If you are not a good technical or tactical coach and recruiting new players is your only choice, you better have a lot of ground rules in place for the whole group. 

When a player shows up and wants to be on your team, they have to be treated as kids who love playing soccer and your job is to ensure you positively affect that kid for the time they are with you.  But you have to be careful of the adult influences around them if there is a sign of an over-anxious "parent-agent".  The solution is SIMPLE.  Tell them they have to tryout and you'll see if and where they fit in.  Cut off the parent's sales pitch and offers to help and simply say "We'll have a look at your child during tryouts." You can't be more fair than that, can you?  I've used that line many times and it keeps everybody at bay and allows the child to do what they want to do, PLAY.  I've had parents leave their child alone and I've had parents not come back for a second tryout.  The latter proved my point.

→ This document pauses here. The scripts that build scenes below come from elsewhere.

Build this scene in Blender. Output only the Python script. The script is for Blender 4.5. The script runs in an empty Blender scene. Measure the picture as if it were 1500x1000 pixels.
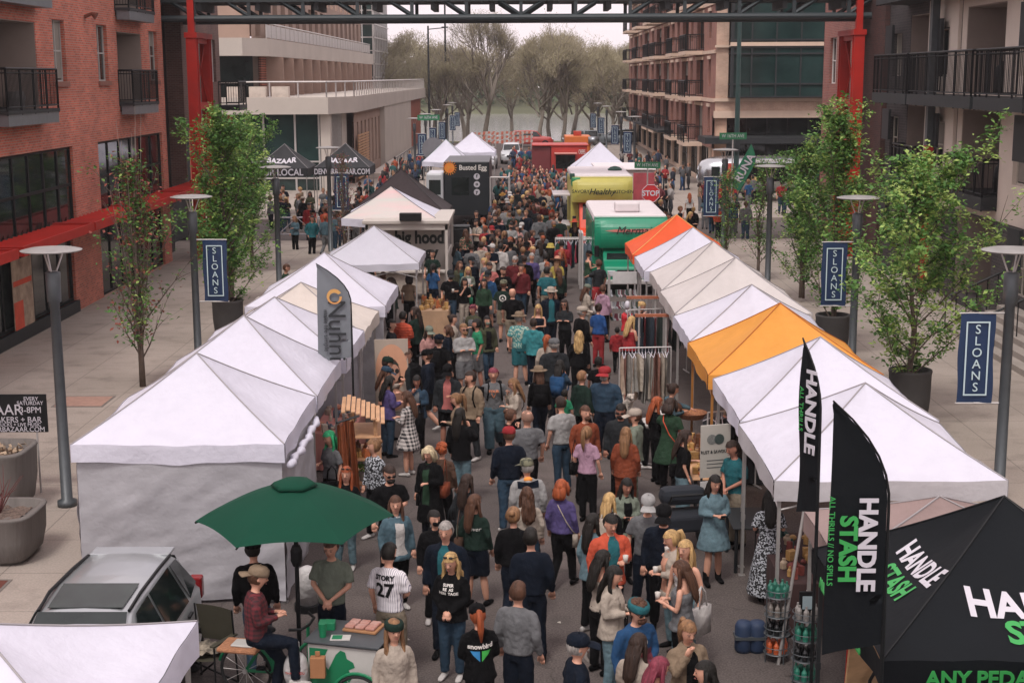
import bpy, bmesh, math, random
from mathutils import Vector, Matrix, noise
from mathutils.bvhtree import BVHTree
R = math.radians
sc = bpy.context.scene
COL = sc.collection
WS = bpy.data.scenes.new('workshop')      # scratch scene for evaluating modifiers and text
def wdg():
    with bpy.context.temp_override(scene=WS, view_layer=WS.view_layers[0]): return bpy.context.evaluated_depsgraph_get()
# ---------------- camera ----------------
FPX = 2083.0; PIT = R(10.55); YAW = R(.41); ROLL = R(.25); CAMZ = 7.6
def ray(x, y):
    u = (x-750)/FPX; v = -(y-500)/FPX
    c, s = math.cos(ROLL), math.sin(ROLL)
    a, b = u*c+v*s, -u*s+v*c
    cp, sp = math.cos(PIT), math.sin(PIT)
    X, Y, Z = a, cp+b*sp, -sp+b*cp
    cy, sy = math.cos(YAW), math.sin(YAW)
    return Vector((X*cy-Y*sy, X*sy+Y*cy, Z))
def at(x, y, z=0.0):            # a pixel of the survey photo -> point at height z
    r = ray(x, y); t = (z-CAMZ)/r.z
    return Vector((r.x*t, r.y*t, z))
cam = bpy.data.cameras.new('camera'); camo = bpy.data.objects.new('camera', cam); COL.objects.link(camo)
f0 = ray(750, 500).normalized(); rt = (ray(1750, 500)-ray(750, 500)).normalized(); up = rt.cross(f0)
m3 = Matrix((rt, up, -f0)).transposed()
camo.matrix_world = Matrix.Translation((0, 0, CAMZ)) @ m3.to_4x4()
cam.sensor_width = 36; cam.lens = FPX/1500*36; cam.clip_end = 2000; cam.clip_start = .5
sc.camera = camo
# ---------------- world, sun, exposure ----------------
SUN_EL, SUN_ROT = R(58), R(200)
w = bpy.data.worlds.new('World'); sc.world = w; w.use_nodes = True
nt = w.node_tree; nt.nodes.clear()
sky = nt.nodes.new('ShaderNodeTexSky'); sky.sky_type = 'NISHITA'; sky.sun_disc = False
sky.sun_elevation = SUN_EL; sky.sun_rotation = SUN_ROT; sky.dust_density = 4; sky.air_density = 1.2
bg = nt.nodes.new('ShaderNodeBackground'); bg.inputs[1].default_value = .1
# overcast: the clear sky is desaturated into a pale, faintly pink cloud deck
hs = nt.nodes.new('ShaderNodeHueSaturation'); hs.inputs['Saturation'].default_value = .25
mx = nt.nodes.new('ShaderNodeMix'); mx.data_type = 'RGBA'; mx.inputs[0].default_value = .88
nt.links.new(sky.outputs[0], hs.inputs['Color']); nt.links.new(hs.outputs[0], mx.inputs[6])
mx.inputs[7].default_value = (5.75, 5.0, 5.2, 1)
nt.links.new(mx.outputs[2], bg.inputs[0])
# an overcast deck is brighter overhead than near the horizon
tcw = nt.nodes.new('ShaderNodeTexCoord'); sx_ = nt.nodes.new('ShaderNodeSeparateXYZ'); nt.links.new(tcw.outputs['Generated'], sx_.inputs[0])
mr = nt.nodes.new('ShaderNodeMapRange'); mr.inputs[1].default_value = 0; mr.inputs[2].default_value = 1; mr.inputs[3].default_value = 1.58; mr.inputs[4].default_value = 1.95; nt.links.new(sx_.outputs[2], mr.inputs[0])
vm = nt.nodes.new('ShaderNodeVectorMath'); vm.operation = 'SCALE'; nt.links.new(mx.outputs[2], vm.inputs[0]); nt.links.new(mr.outputs[0], vm.inputs['Scale']); nt.links.new(vm.outputs[0], bg.inputs[0])
ow = nt.nodes.new('ShaderNodeOutputWorld'); nt.links.new(bg.outputs[0], ow.inputs[0])
sun = bpy.data.lights.new('sun', 'SUN'); sun.energy = 1.5; sun.angle = R(14); sun.color = (1, .95, .9)
so = bpy.data.objects.new('sun', sun); COL.objects.link(so)
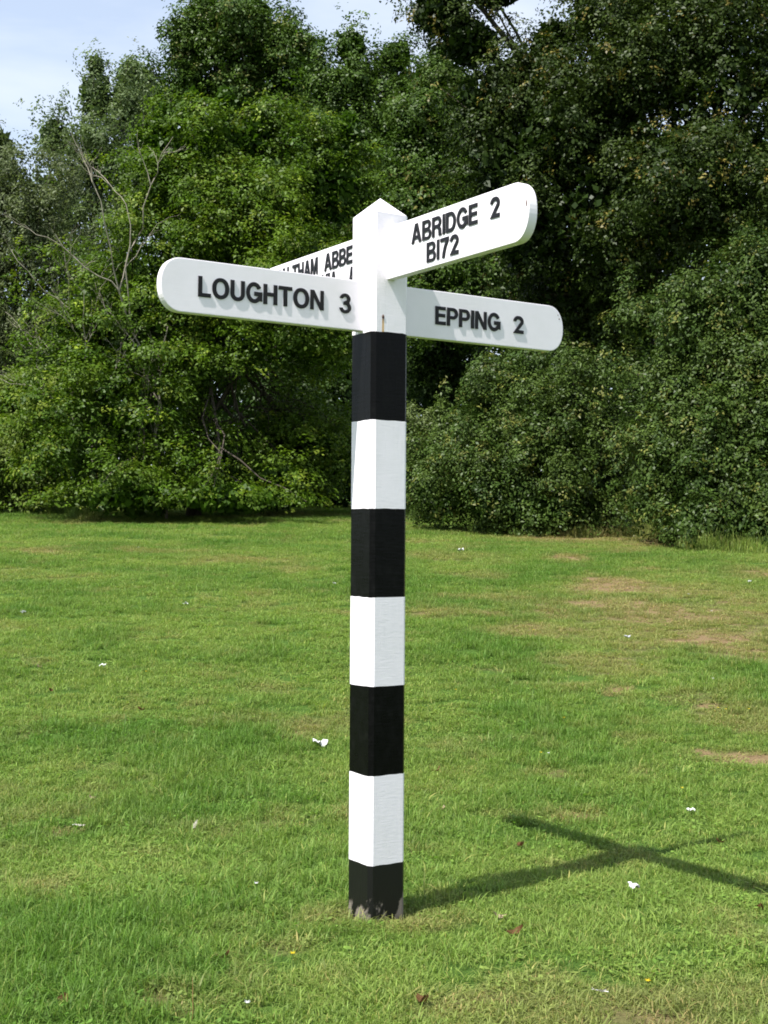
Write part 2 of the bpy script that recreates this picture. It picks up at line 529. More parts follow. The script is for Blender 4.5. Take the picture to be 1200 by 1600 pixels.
    if ch == 'R':
        w = .80; r = .28; cy_ = 1 - .285; e = w - .04
        return w, [[(0, 0), (S, 0), (S, cy_ - .285 - .0), (.40, cy_ - .285), (.53, .33), (.555, 0), (w, 0), (.765, .12), (.745, .34), (.60, .47)] + arc(e - r, cy_, r, .285, -62, 90, 14) + [(0, 1)],
                   ([(S, cy_ - .285 + .15)] + arc(e - r, cy_, r - S * .95, .285 - .15, -90, 90, 12) + [(S, 1 - .15)])[::-1]]
    if ch == 'B':
        w = .77; r1 = .26; r2 = .29; c1 = .755; h1 = .245; c2 = .265; h2 = .265
        out = [(0, 0), (w - r2, 0)] + arc(w - r2, c2, r2, h2, -90, 72, 14)[1:] + arc(w - .045 - r1, c1, r1, h1, -60, 90, 14) + [(0, 1)]
        return w, [out, ([(S, .15)] + arc(w - r2, c2, r2 - S * .95, h2 - .15 + .03, -90, 90, 10) + [(S, c2 + h2 - .12)])[::-1],
                   ([(S, c1 - h1 + .085)] + arc(w - .045 - r1, c1 - .02, r1 - S * .95, .125, -90, 90, 10) + [(S, .86)])[::-1]]
    if ch == 'G':
        w = .88; rx = w / 2 - S / 2; ry = .515 - SH / 2
        path = arc(w / 2, .5, rx, ry, 32, 318, 34) + [(w - S / 2 + .01, .20), (w - S / 2 + .01, .45), (w * .52, .45)]
        return w, stroke(path, .18)
    if ch == '2':
        w = .70; s = .18
        path = arc(w / 2, 1 - .30 , w / 2 - s / 2, .30 - s / 2 + .01, 178, -25, 20) + [(w * .62, .43), (s * .62, s * .55), (w, s * .46)]
        return w, stroke(path, s, w)
    if ch == '7':
        w = .68; s = .19
        return w, [[(.14, 0), (.35, 0), (.40, .28), (.50, .55), (w, .83), (w, 1), (0, 1), (0, 1 - SH), (.46, 1 - SH), (.30, .58), (.19, .27)]]
    if ch == '3':
        w = .70; s = .175
        cu, ru, hu = .745, .29, .27; cl, rl, hl = .285, .345, .30
        x0 = w / 2
        outer = arc(x0 - .01, cu, ru + .02, hu, 172, -38, 18) + arc(x0, cl, rl, hl, 42, -172, 22)
        inner = arc(x0, cl, rl - s, hl - s * .85, -168, 84, 16) + [(x0 - .09, cl + hl - s * .9 + .02), (x0 - .09, .585)] + arc(x0 - .01, cu, ru + .02 - s, hu - s * .85, -84, 168, 14)
        return w, [outer + inner]
    return .3, []
_gm = {}
def letter_mesh(ch, sx, sz, depth):
    key = (ch, round(sx, 4), round(sz, 4))
    if key in _gm: return _gm[key]
    cu = bpy.data.curves.new("letter", 'CURVE')
    cu.dimensions = '2D'
    cu.fill_mode = 'BOTH'
    for lp in glyph(ch)[1]:
        sp_ = cu.splines.new('POLY')
        sp_.points.add(len(lp) - 1)
        for p_, (x, y) in zip(sp_.points, lp): p_.co = (x * sx, y * sz, 0, 1)
        sp_.use_cyclic_u = True
    cu.extrude = depth / 2 - 0.0008
    cu.bevel_depth = 0.0008
    cu.bevel_resolution = 1
    cu.offset = 0.0001
    o = bpy.data.objects.new("tmp", cu)
    COL.objects.link(o)
    dg = bpy.context.evaluated_depsgraph_get()
    me = bpy.data.meshes.new_from_object(o.evaluated_get(dg))
    me.name = "letter_" + ch
    bpy.data.objects.remove(o)
    me.materials.clear()
    me.materials.append(M["letter"])
    _gm[key] = me
    return me
def word(board, text, s0, s1, z0, cap, frame, depth=0.0032, gap=0.095):
    """letters between s0 and s1 along the board, on baseline z0; frame maps (s, z, n) to local axes"""
    ws = [glyph(c)[0] for c in text]
    total = sum(ws) + gap * (len(text) - 1)
    sx = (s1 - s0) / total
    x = 0
    for c, w in zip(text, ws):
        me = letter_mesh(c, sx, cap, depth)
        o = bpy.data.objects.new("letter", me)
        link(o, board)
        o.matrix_local = frame(s0 + x * sx, z0, depth / 2 + 0.0003)
        x += w + gap
TT = 0.034
FL, FA = 0.01133, 0.01817          # text planes: Loughton/Epping at local x, Abridge/Waltham at local y = -FA
ZL0, ZL1, ZA0, ZA1 = 2.0361, 2.2115, 2.2133, 2.3961
fr_L = lambda s, z, n: Matrix(((0, 0, 1, FL + n), (1, 0, 0, s), (0, 1, 0, z), (0, 0, 0, 1)))
fr_A = lambda s, z, n: Matrix(((1, 0, 0, s), (0, 0, -1, -FA - n), (0, 1, 0, z), (0, 0, 0, 1)))
def board(length, z0, z1, frame, sign, label, s_in=0.066):
    hh = (z1 - z0) / 2; rx = 0.072; e = 2.15
    pts = [(s_in, z0), (length - rx, z0)]
    for i in range(1, 24):
        t = -math.pi / 2 + math.pi * i / 24
        cx = math.cos(t); sy = math.sin(t)
        pts.append((length - rx + rx * abs(cx) ** (2 / e), z0 + hh + hh * math.copysign(abs(sy) ** (2 / e), sy)))
    pts += [(length - rx, z1), (s_in, z1)]
    bm = bmesh.new()
    fr = frame(0, 0, 0)
    f = [bm.verts.new(fr @ Vector((sign * x, y, 0))) for x, y in pts]
    b = [bm.verts.new(fr @ Vector((sign * x, y, -TT))) for x, y in pts]
    n = len(pts)
    bm.faces.new(f); bm.faces.new(b[::-1])
    for i in range(n):
        bm.faces.new((f[i], b[i], b[(i + 1) % n], f[(i + 1) % n]))
    bmesh.ops.recalc_face_normals(bm, faces=bm.faces)
    ed = [e_ for e_ in bm.edges if len(e_.link_faces) == 2 and abs(e_.link_faces[0].normal.dot(e_.link_faces[1].normal)) < 0.2 and any(len(q.verts) > 4 for q in e_.link_faces)]
    bmesh.ops.bevel(bm, geom=ed, offset=0.003, segments=2, affect='EDGES', profile=0.6)
    o = bm_obj("finger_board", bm, M["board"], root)
    o["label"] = label
    return o
bl = board(0.838, ZL0, ZL1, fr_L, -1, "white finger board lettered LOUGHTON 3")
be = board(0.8397, ZL0, ZL1, fr_L, 1, "white finger board lettered EPPING 2")
ba = board(0.8498, ZA0, ZA1, fr_A, 1, "white finger board lettered ABRIDGE 2 and B172")
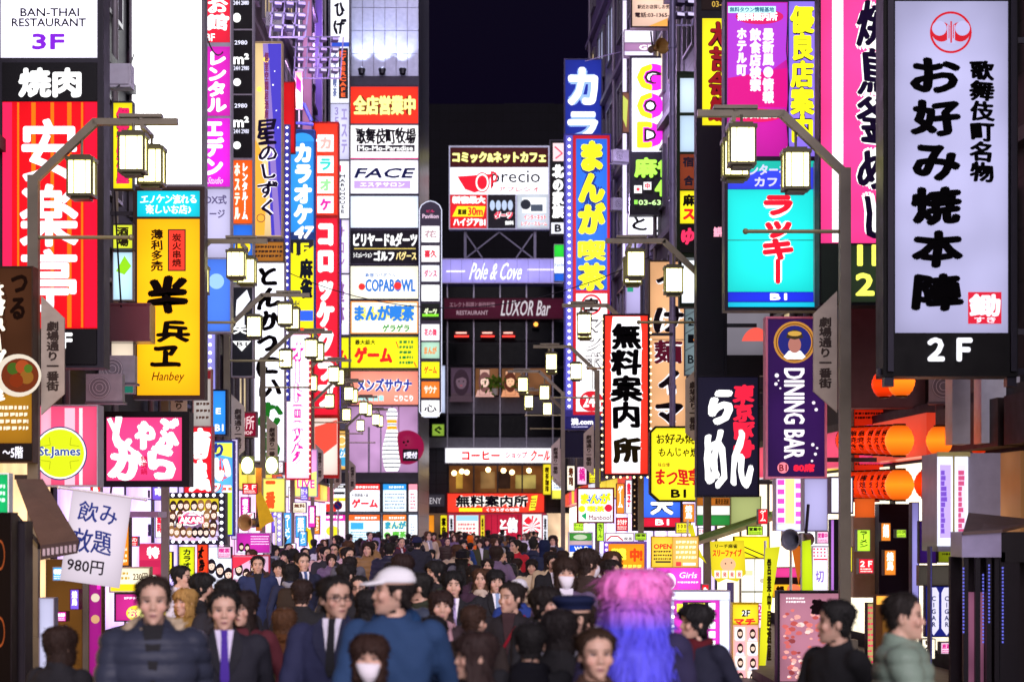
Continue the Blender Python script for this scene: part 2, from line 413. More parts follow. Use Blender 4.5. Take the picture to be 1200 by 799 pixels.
B(1, 12, 27.2, 18, '#262227', 'dark stone building behind the large black and white pancake sign', 5, 5, .2, '#ffb070', .12, 6, fas=('dark',))
B(1, 27.4, 37.5, 21, '#25232b', 'building carrying the turquoise and purple signs', 6, 3, .3, '#fff0d0', .85, 7)
B(1, 37.7, 47.6, 24, '#26252d', 'building behind the yellow corner-cut sign', 7, 3, .3, '#ffe8c8', 1., 8)
B(1, 47.8, 59, 28, '#463f4d', 'building behind the tan noodle sign', 8, 4, .25, '#e8ccff', .9, 9)
B(1, 59.2, 80, 33, '#4f4862', 'tall pale building with lilac lit edge behind the manga cafe column', 9, 6, .15, '#d8c8ff', .9, 10)
B(1, 80.3, 106, 17, '#1c1a22', 'low dark building between the manga cafe column and the end of the street', 5, 7, .2, '#fff0e0', .9, 12)

# purple lit pilasters and bright edges up the facade on the right and left
def strip(px0, px1, y0, y1, d, h, e, label, name='light_strip', thick=.15):
    s = S(name, label, 'light strip', px0, y0, px1, y1, d, thick, '#55506a', .6)
    s.p(px0+.8, y0+1, px1-.8, y1-1, h, e, var=.25); return s

# ------------------------------------------------------------------ street lamps
def lamp_proto(sgn):
    """sgn = -1: arm towards -x (east kerb); +1: arm towards +x"""
    root = empty('street_lamp', (0,0,0), 'x', 'street lamp', 'street lamps with square lanterns along both kerbs')
    pm = mat('#6c6558', .42, .2, 'plain', .35, 3)
    b = MB(); b.box(-.062,.062,-.062,.062,.1,6.06); b.box(-.13,.13,-.13,.13,.1,.7); b.build('pole', pm, root)
    b = MB(); b.bar((0,0,6.0),(sgn*.72,0,6.68),.10,.09); b.bar((sgn*.69,0,6.68),(sgn*1.68,0,6.68),.10,.075)
    b.tube((sgn*1.25,0,6.74),(sgn*1.25,0,6.70),.06,10); b.bar((sgn*1.0,0,6.745),(sgn*1.5,0,6.745),.16,.04)
    b.bar((sgn*1.27,-.05,6.62),(sgn*1.27,.62,6.62),.05,.05)
    b.build('arm', pm, root)
    b = MB(); b.tube((0,0,5.34),(sgn*1.12,0,5.34),.022,8); b.ball((sgn*1.13,0,5.34),.035); b.build('banner_rod', mat('#8f8a68', .4, .4), root)
    fm = MB(); a = .155; zt, zb = .21, -.20
    fm.box(-.18,.18,-.18,.18,zt,zt+.045); fm.box(-.13,.13,-.13,.13,zt+.045,zt+.075); fm.box(-.17,.17,-.17,.17,zb-.035,zb); fm.box(-.12,.12,-.12,.12,zb-.07,zb-.035)
    for i in (-1,1):
        for j in (-1,1): fm.box(i*a-.012,i*a+.012,j*a-.012,j*a+.012,zb,zt)
        fm.box(i*.075-.006,i*.075+.006,-a-.008,-a+.004,zb,zt); fm.box(i*.075-.006,i*.075+.006,a-.004,a+.008,zb,zt)
        fm.box(-a-.008,-a+.004,i*.075-.006,i*.075+.006,zb,zt); fm.box(a-.004,a+.008,i*.075-.006,i*.075+.006,zb,zt)
    fme = fm.mesh('lantern', mat('#4a4632', .45, .2))
    gm = MB(); gm.box(-a+.008,a-.008,-a+.008,a-.008,zb+.004,zt-.004); gme = gm.mesh('lantern_glass', glow('#fff6a0', 4.2, True, .3))
    for x,y,z,hz in ((1.21,-.28,6.25,6.62),(1.30 if sgn > 0 else 1.2,.42,6.22,6.62),(.56,0,6.02,6.5)):
        l_ = link('lantern', fme, root, (sgn*x,y,z)); l_.scale = (.9,.9,.93); link('lantern_glass', gme, l_)
        h = MB(); h.tube((0,0,.3),(0,0,hz-z+.02),.018); h.build('hanger', pm, l_)
    # name plate of the street
    pl = MB(); q = [(sgn*.09,4.66),(sgn*.36,4.4),(sgn*.36,3.52),(sgn*.09,3.28)]
    pl.prism(q, -.02, .02); po = pl.build('name_plate', mat('#a89c8e', .5, .05), root)
    v, f, asp, nl = glyphs(vert('劇場通り一番街')); mb = MB()
    for i in range(5):
        r = .006 if i < 4 else 0; dx = r*math.cos(i*math.pi/2); dz = r*math.sin(i*math.pi/2)
        for side_ in (-1,1):
            mb.add([((sgn*.225-side_*.075*0)+(-.07+x*.14+dx)*(1 if side_ < 0 else -1), side_*(.0225+.0002*i), 3.56+z*.8+dz) for x,z in v], f)
    mb.build('lettering', mat('#33261f', .6), po)
    return root
lamps = [(-5.56,24.8,'street lamp in front of the red grilled meat sign'), (-5.72,35.2,'street lamp whose pole stands behind the orange skewer sign'),
         (-5.8,43.4,'street lamp reaching across the white cutlet sign from beside the black arrow sign'), (-6.05,51.8,'street lamp with its pole along the edge of the white cutlet sign'),
         (-6.25,60.7,'street lamp reaching over the blue karaoke column'), (-6.5,69.5,'street lamp in front of the red croquette column'), (-6.6,78,'small far street lamp beside the bowling pin facade'), (-6.7,86.5,'last tiny street lamp by the bowling pin facade')]
rampsr = [(3.79,24.3,'street lamp in front of the pink chicken sign'), (3.22,35.2,'street lamp behind the black ramen sign'), (2.75,45.5,'street lamp reaching over the red and white information sign'),
          (2.24,56,'street lamp with its pole beside the red and white information sign'), (1.55,65,'street lamp with lanterns in front of the far office windows'), (1.78,74,'last street lamp before the red information sign strip')]
for sgn, lst in ((1,lamps),(-1,rampsr)):
    pr = lamp_proto(sgn)
    for i,(x,y,lb) in enumerate(lst):
        o = pr if i == 0 else copy_tree(pr)
        o.location = (x,y,0); o['label'] = lb; o.rotation_euler[2] = R(random.uniform(-2,2))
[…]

Side story: I had a parent bring their child to tryout after many phone calls and emails to see "what's going on".  When I arrived at the field for our first session, I was unloading my stuff and the dad comes to my car to continue telling me how good his son is. I stopped unloading, smiled and told him I will see for myself in about 20 minutes.  As I walked away I heard one my current team parents say to him "I told you not to do that."  His son was a wonderful boy and we got along very well.  He did not stay until the end of tryouts as he was trying out for three teams at the same time and took a spot that was offered to him.  I still see the boy often, he still calls me Coach and we still get along.  The father doesn't talk to me.

When that special player does arrive, you probably know they are going to have a spot on your team, but you do a kid no favours when you treat them differently.

Let your program do the talking for you.  Let their feet do the talking for them.  Let the interested kid tryout with everybody else and show them first hand, via your environment, why they made the right choice in wanting to play for you.